DATA EXTRACT:
......

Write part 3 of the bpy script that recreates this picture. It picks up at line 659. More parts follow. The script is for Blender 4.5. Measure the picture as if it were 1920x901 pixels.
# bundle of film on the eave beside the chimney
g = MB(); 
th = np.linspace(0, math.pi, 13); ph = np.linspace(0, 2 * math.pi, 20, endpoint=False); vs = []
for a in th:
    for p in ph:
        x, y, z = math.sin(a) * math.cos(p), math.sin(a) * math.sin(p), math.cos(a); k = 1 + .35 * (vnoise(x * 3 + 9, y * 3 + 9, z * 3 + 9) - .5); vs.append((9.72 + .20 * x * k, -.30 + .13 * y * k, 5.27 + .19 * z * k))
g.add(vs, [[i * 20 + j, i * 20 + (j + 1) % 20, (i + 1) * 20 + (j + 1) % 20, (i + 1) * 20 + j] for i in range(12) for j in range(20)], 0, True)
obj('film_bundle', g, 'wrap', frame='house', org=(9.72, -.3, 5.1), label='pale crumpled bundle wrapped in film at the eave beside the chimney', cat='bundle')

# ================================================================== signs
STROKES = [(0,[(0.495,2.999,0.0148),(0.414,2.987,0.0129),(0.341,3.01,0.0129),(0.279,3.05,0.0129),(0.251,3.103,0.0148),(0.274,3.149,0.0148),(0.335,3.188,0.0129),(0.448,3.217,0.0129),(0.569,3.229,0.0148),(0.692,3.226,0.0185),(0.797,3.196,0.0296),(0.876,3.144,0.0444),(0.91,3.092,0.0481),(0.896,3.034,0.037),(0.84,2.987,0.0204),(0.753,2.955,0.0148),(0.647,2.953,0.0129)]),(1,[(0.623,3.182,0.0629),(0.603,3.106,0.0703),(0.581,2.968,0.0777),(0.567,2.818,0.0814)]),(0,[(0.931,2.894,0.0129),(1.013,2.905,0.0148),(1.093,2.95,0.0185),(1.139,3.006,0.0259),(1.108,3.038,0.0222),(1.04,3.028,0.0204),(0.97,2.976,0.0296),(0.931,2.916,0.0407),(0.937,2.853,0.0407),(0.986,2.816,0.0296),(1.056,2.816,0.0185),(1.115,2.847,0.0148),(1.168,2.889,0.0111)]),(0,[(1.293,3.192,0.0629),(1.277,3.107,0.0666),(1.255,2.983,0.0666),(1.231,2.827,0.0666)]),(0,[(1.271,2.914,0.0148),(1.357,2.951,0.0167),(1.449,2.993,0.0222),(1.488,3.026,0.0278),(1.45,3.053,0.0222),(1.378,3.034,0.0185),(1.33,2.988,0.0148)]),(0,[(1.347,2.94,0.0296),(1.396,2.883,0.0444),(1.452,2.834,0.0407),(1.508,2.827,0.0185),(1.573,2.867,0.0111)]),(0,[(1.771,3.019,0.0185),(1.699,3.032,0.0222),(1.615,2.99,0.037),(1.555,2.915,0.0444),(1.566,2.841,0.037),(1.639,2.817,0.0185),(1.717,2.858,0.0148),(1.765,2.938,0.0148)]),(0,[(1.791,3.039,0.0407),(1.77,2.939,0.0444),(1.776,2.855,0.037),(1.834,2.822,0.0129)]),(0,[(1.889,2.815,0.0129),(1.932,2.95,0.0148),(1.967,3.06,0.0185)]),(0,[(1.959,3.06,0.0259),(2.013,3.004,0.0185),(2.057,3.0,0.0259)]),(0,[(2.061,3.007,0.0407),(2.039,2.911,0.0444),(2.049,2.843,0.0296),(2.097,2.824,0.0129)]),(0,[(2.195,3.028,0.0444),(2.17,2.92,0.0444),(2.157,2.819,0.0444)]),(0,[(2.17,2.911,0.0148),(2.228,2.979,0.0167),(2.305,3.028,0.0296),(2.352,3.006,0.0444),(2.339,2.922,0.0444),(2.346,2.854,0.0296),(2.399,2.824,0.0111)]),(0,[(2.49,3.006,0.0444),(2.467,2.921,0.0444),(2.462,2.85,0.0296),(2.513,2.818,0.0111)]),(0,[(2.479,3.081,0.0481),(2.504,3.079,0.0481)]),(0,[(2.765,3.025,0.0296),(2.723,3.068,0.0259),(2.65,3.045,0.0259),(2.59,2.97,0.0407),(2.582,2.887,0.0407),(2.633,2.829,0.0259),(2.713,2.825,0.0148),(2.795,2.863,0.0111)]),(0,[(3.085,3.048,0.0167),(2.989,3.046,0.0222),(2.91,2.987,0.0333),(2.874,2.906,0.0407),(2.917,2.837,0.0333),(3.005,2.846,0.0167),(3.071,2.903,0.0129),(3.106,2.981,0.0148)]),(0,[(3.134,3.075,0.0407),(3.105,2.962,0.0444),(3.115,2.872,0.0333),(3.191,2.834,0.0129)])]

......

TASK OBJECTIVE: Without changing anything, quote the lines from the top of the data to the line that contains "the chimney', cat='bundle')", including that line.

TASK OUTPUT:
Write part 3 of the bpy script that recreates this picture. It picks up at line 659. More parts follow. The script is for Blender 4.5. Measure the picture as if it were 1920x901 pixels.
# bundle of film on the eave beside the chimney
g = MB(); 
th = np.linspace(0, math.pi, 13); ph = np.linspace(0, 2 * math.pi, 20, endpoint=False); vs = []
for a in th:
    for p in ph:
        x, y, z = math.sin(a) * math.cos(p), math.sin(a) * math.sin(p), math.cos(a); k = 1 + .35 * (vnoise(x * 3 + 9, y * 3 + 9, z * 3 + 9) - .5); vs.append((9.72 + .20 * x * k, -.30 + .13 * y * k, 5.27 + .19 * z * k))
g.add(vs, [[i * 20 + j, i * 20 + (j + 1) % 20, (i + 1) * 20 + (j + 1) % 20, (i + 1) * 20 + j] for i in range(12) for j in range(20)], 0, True)
obj('film_bundle', g, 'wrap', frame='house', org=(9.72, -.3, 5.1), label='pale crumpled bundle wrapped in film at the eave beside the chimney', cat='bundle')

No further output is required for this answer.